↓↓↓
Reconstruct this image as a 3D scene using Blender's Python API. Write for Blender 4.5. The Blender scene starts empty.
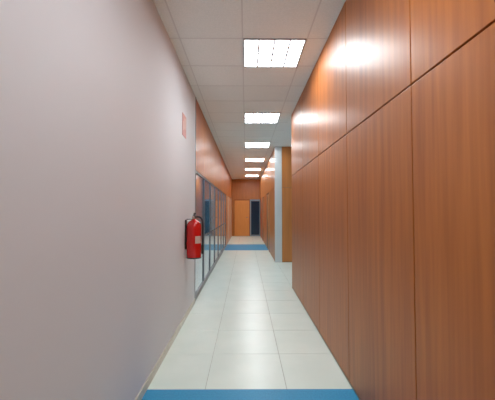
import bpy, bmesh, math, random
from mathutils import Vector
random.seed(3)
S=bpy.context.scene
S.view_settings.view_transform='Standard'
S.view_settings.look='None'
S.view_settings.exposure=0.0
H=1.22; CZ=2.77; XL=-.685; XR=.732; YB=-3.0; YE=16.1; SEAM=1.78

# ---------- materials ----------
def mat(name,col,rough=.5,metal=0,coat=0,coat_r=.2,emit=None,es=0,spec=.5):
    m=bpy.data.materials.new(name); m.use_nodes=True
    b=m.node_tree.nodes['Principled BSDF']
    b.inputs['Base Color'].default_value=(*col,1); b.inputs['Roughness'].default_value=rough
    b.inputs['Metallic'].default_value=metal; b.inputs['Coat Weight'].default_value=coat
    b.inputs['Coat Roughness'].default_value=coat_r; b.inputs['Specular IOR Level'].default_value=spec
    if emit: b.inputs['Emission Color'].default_value=(*emit,1); b.inputs['Emission Strength'].default_value=es
    return m
def noise_mat(name,c1,c2,scale,stretch=(1,1,1),rough=.5,coat=0,coat_r=.2,detail=4,rand=0,bump=0,lo=.35,hi=.65,spec=.5):
    m=mat(name,c1,rough,0,coat,coat_r,spec=spec); nt=m.node_tree; N=nt.nodes; L=nt.links
    b=N['Principled BSDF']
    g=N.new('ShaderNodeNewGeometry'); mp=N.new('ShaderNodeMapping'); mp.inputs['Scale'].default_value=stretch
    L.new(g.outputs['Position'],mp.inputs['Vector'])
    n=N.new('ShaderNodeTexNoise'); n.inputs['Scale'].default_value=scale; n.inputs['Detail'].default_value=detail
    r=N.new('ShaderNodeValToRGB'); r.color_ramp.elements[0].position=lo; r.color_ramp.elements[1].position=hi
    r.color_ramp.elements[0].color=(*c1,1); r.color_ramp.elements[1].color=(*c2,1)
    if rand:
        oi=N.new('ShaderNodeObjectInfo'); mm=N.new('ShaderNodeMath'); mm.operation='MULTIPLY'; mm.inputs[1].default_value=40
        L.new(oi.outputs['Random'],mm.inputs[0]); ad=N.new('ShaderNodeVectorMath'); ad.operation='ADD'
        L.new(mp.outputs[0],ad.inputs[0]); L.new(mm.outputs[0],ad.inputs[1]); L.new(ad.outputs[0],n.inputs['Vector'])
        hs=N.new('ShaderNodeHueSaturation'); mr=N.new('ShaderNodeMapRange')
        mr.inputs['To Min'].default_value=1-rand; mr.inputs['To Max'].default_value=1+rand
        L.new(oi.outputs['Random'],mr.inputs['Value']); L.new(mr.outputs[0],hs.inputs['Value'])
        L.new(n.outputs['Fac'],r.inputs['Fac']); L.new(r.outputs['Color'],hs.inputs['Color']); L.new(hs.outputs[0],b.inputs['Base Color'])
    else:
        L.new(mp.outputs[0],n.inputs['Vector']); L.new(n.outputs['Fac'],r.inputs['Fac']); L.new(r.outputs['Color'],b.inputs['Base Color'])
    if bump:
        bp=N.new('ShaderNodeBump'); bp.inputs['Strength'].default_value=bump; bp.inputs['Distance'].default_value=.002
        L.new(n.outputs['Fac'],bp.inputs['Height']); L.new(bp.outputs[0],b.inputs['Normal'])
    return m
WOOD=noise_mat('cherry_wood',(.36,.098,.017),(.52,.165,.031),4,(6,6,.3),rough=.55,coat=.45,coat_r=.32,rand=.08,lo=.28,hi=.72,detail=8,spec=.25)
WOODF=noise_mat('cherry_wood_far_lit',(.52,.18,.038),(.62,.23,.05),4,(4,4,.3),rough=.48,coat=.5,coat_r=.3,rand=.06,lo=.28,hi=.72,detail=6)  # same cherry wood, far-end brightness put into its base colour
DOORW=noise_mat('door_wood',(.80,.33,.07),(.86,.38,.09),5,(6,6,.35),rough=.4,coat=.4)
PLASTER=mat('wall_plaster',(.69,.705,.745),.6,spec=.3)
CEIL=noise_mat('ceiling_tile',(.86,.90,.90),(.93,.96,.96),90,rough=.9,detail=6,bump=.05,spec=.1)
TBAR=mat('ceiling_grid_white',(.75,.77,.78),.5)
TILE=noise_mat('floor_tile',(.78,.90,.84),(.83,.94,.88),3,rough=.29,spec=.5)
GROUT=mat('grout',(.42,.47,.42),.8)
BLUE=noise_mat('blue_carpet',(.02,.29,.56),(.035,.36,.65),90,rough=.5)
DARK=mat('dark_gap',(.04,.013,.006),.8)
ALU=mat('aluminium',(.20,.21,.23),.35,.4)
WHITEP=mat('white_paint',(.62,.66,.68),.45)
GLASS=mat('blue_glass',(.05,.27,.45),.05,0,.8,.04)
BLIND=mat('pale_blind_glass',(.27,.48,.60),.10,0,.6,.05)
NAVY=mat('door_dark_glass',(.012,.035,.07),.1)
EMIT=mat('lamp_emission',(1,1,1),.5,emit=(.93,.985,1.01),es=24)
LOUV=mat('louvre_grey',(.40,.40,.45),.4)
RED=mat('red_enamel',(.62,.008,.008),.25,0,.5,.1)
REDS=mat('sign_red',(.62,.27,.24),.5)
BLK=mat('black_rubber',(.015,.015,.016),.45)
LABEL=mat('label_paper',(.70,.50,.44),.5)
CHROME=mat('chrome',(.5,.5,.5),.25,1)

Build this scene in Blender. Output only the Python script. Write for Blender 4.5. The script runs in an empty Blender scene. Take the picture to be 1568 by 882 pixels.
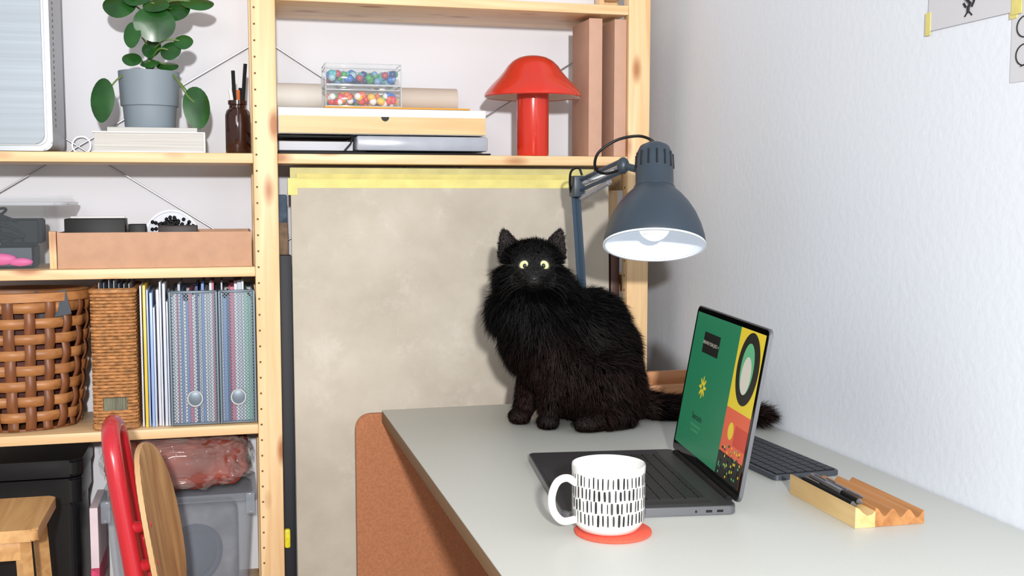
import bpy, bmesh, math, random
import numpy as np
from mathutils import Vector, Matrix, noise
R = random.Random(7)
SC = bpy.context.scene
COL = SC.collection
SC.view_settings.view_transform = 'Standard'

def C(r, g, b):
    f = lambda v: (v/255/12.92) if v/255 <= 0.04045 else ((v/255+0.055)/1.055)**2.4
    return (f(r), f(g), f(b), 1.0)

# ------------------------------------------------------------------ materials
def mat(name, col, rough=.5, metal=0, var=0, vscale=15, bump=0, bscale=150, alpha=1, emit=0, spec=.5, coat=0, stretch=(1,1,1), trans=0):
    m = bpy.data.materials.new(name); m.use_nodes = True
    nt = m.node_tree; b = nt.nodes['Principled BSDF']
    b.inputs['Base Color'].default_value = col
    b.inputs['Roughness'].default_value = rough
    b.inputs['Metallic'].default_value = metal
    b.inputs['Specular IOR Level'].default_value = spec
    b.inputs['Coat Weight'].default_value = coat
    b.inputs['Alpha'].default_value = alpha
    b.inputs['Transmission Weight'].default_value = trans
    if emit:
        b.inputs['Emission Color'].default_value = col
        b.inputs['Emission Strength'].default_value = emit
    if var or bump:
        tc = nt.nodes.new('ShaderNodeTexCoord'); mp = nt.nodes.new('ShaderNodeMapping')
        mp.inputs['Scale'].default_value = stretch
        nt.links.new(tc.outputs['Object'], mp.inputs['Vector'])
    if var:
        n = nt.nodes.new('ShaderNodeTexNoise'); n.inputs['Scale'].default_value = vscale; n.inputs['Detail'].default_value = 5
        nt.links.new(mp.outputs[0], n.inputs['Vector'])
        cr = nt.nodes.new('ShaderNodeValToRGB')
        cr.color_ramp.elements[0].position = .3; cr.color_ramp.elements[1].position = .7
        cr.color_ramp.elements[0].color = tuple(max(0, c*(1-var)) for c in col[:3])+(1,)
        cr.color_ramp.elements[1].color = tuple(min(1, c*(1+var)) for c in col[:3])+(1,)
        nt.links.new(n.outputs['Fac'], cr.inputs['Fac']); nt.links.new(cr.outputs[0], b.inputs['Base Color'])
    if bump:
        n2 = nt.nodes.new('ShaderNodeTexNoise'); n2.inputs['Scale'].default_value = bscale; n2.inputs['Detail'].default_value = 3
        nt.links.new(mp.outputs[0], n2.inputs['Vector'])
        bp = nt.nodes.new('ShaderNodeBump'); bp.inputs['Strength'].default_value = bump; bp.inputs['Distance'].default_value = .002
        nt.links.new(n2.outputs['Fac'], bp.inputs['Height']); nt.links.new(bp.outputs[0], b.inputs['Normal'])
    return m

def wood(name, c1, c2, axis='X', knots=False, rough=.45, s=1.0, kc=C(168,104,60)):
    m = bpy.data.materials.new(name); m.use_nodes = True
    nt = m.node_tree; L = nt.links; b = nt.nodes['Principled BSDF']; b.inputs['Roughness'].default_value = rough
    tc = nt.nodes.new('ShaderNodeTexCoord'); mp = nt.nodes.new('ShaderNodeMapping')
    sc = {'X': (1.2, 22, 22), 'Y': (22, 1.2, 22), 'Z': (22, 22, 1.2)}[axis]
    mp.inputs['Scale'].default_value = tuple(v*s for v in sc)
    L.new(tc.outputs['Object'], mp.inputs['Vector'])
    n = nt.nodes.new('ShaderNodeTexNoise'); n.inputs['Scale'].default_value = 2.2; n.inputs['Detail'].default_value = 6; n.inputs['Distortion'].default_value = .8
    L.new(mp.outputs[0], n.inputs['Vector'])
    cr = nt.nodes.new('ShaderNodeValToRGB'); cr.color_ramp.elements[0].position = .32; cr.color_ramp.elements[1].position = .66
    cr.color_ramp.elements[0].color = c2; cr.color_ramp.elements[1].color = c1
    L.new(n.outputs['Fac'], cr.inputs['Fac'])
    out = cr.outputs[0]
    if knots:
        mp2 = nt.nodes.new('ShaderNodeMapping')
        k = {'X': (4.5, 12, 12), 'Y': (12, 4.5, 12), 'Z': (12, 12, 4.5)}[axis]
        mp2.inputs['Scale'].default_value = k
        L.new(tc.outputs['Object'], mp2.inputs['Vector'])
        v = nt.nodes.new('ShaderNodeTexVoronoi'); v.inputs['Scale'].default_value = 1.4
        L.new(mp2.outputs[0], v.inputs['Vector'])
        r2 = nt.nodes.new('ShaderNodeValToRGB'); r2.color_ramp.elements[0].position = .10; r2.color_ramp.elements[1].position = .26
        r2.color_ramp.elements[0].color = (.9, .9, .9, 1); r2.color_ramp.elements[1].color = (0, 0, 0, 1)
        L.new(v.outputs['Distance'], r2.inputs['Fac'])
        mx = nt.nodes.new('ShaderNodeMixRGB'); mx.inputs[2].default_value = kc
        L.new(r2.outputs[0], mx.inputs[0]); L.new(out, mx.inputs[1]); out = mx.outputs[0]
    L.new(out, b.inputs['Base Color'])
    return m

def plymat(name, c1, c2, axis=2, freq=260):
    m = bpy.data.materials.new(name); m.use_nodes = True
    nt = m.node_tree; L = nt.links; b = nt.nodes['Principled BSDF']; b.inputs['Roughness'].default_value = .6
    tc = nt.nodes.new('ShaderNodeTexCoord'); w = nt.nodes.new('ShaderNodeTexWave')
    w.bands_direction = 'XYZ'[axis]; w.inputs['Scale'].default_value = freq/6.28*1.0; w.inputs['Distortion'].default_value = .3
    L.new(tc.outputs['Object'], w.inputs['Vector'])
    cr = nt.nodes.new('ShaderNodeValToRGB'); cr.color_ramp.elements[0].color = c1; cr.color_ramp.elements[1].color = c2
    L.new(w.outputs['Fac'], cr.inputs['Fac']); L.new(cr.outputs[0], b.inputs['Base Color'])
    return m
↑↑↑
§ EXERCISE REQUIREMENTS:
Word for word, repeat the lines above from the one with "Build this scene" through the one with "return (f(r), f(g), f(b), 1.0)", and nothing beyond them. Omit the pictures.

§ EXERCISE RESPONSE:
Build this scene in Blender. Output only the Python script. Write for Blender 4.5. The script runs in an empty Blender scene. Take the picture to be 1568 by 882 pixels.
import bpy, bmesh, math, random
import numpy as np
from mathutils import Vector, Matrix, noise
R = random.Random(7)
SC = bpy.context.scene
COL = SC.collection
SC.view_settings.view_transform = 'Standard'

def C(r, g, b):
    f = lambda v: (v/255/12.92) if v/255 <= 0.04045 else ((v/255+0.055)/1.055)**2.4
    return (f(r), f(g), f(b), 1.0)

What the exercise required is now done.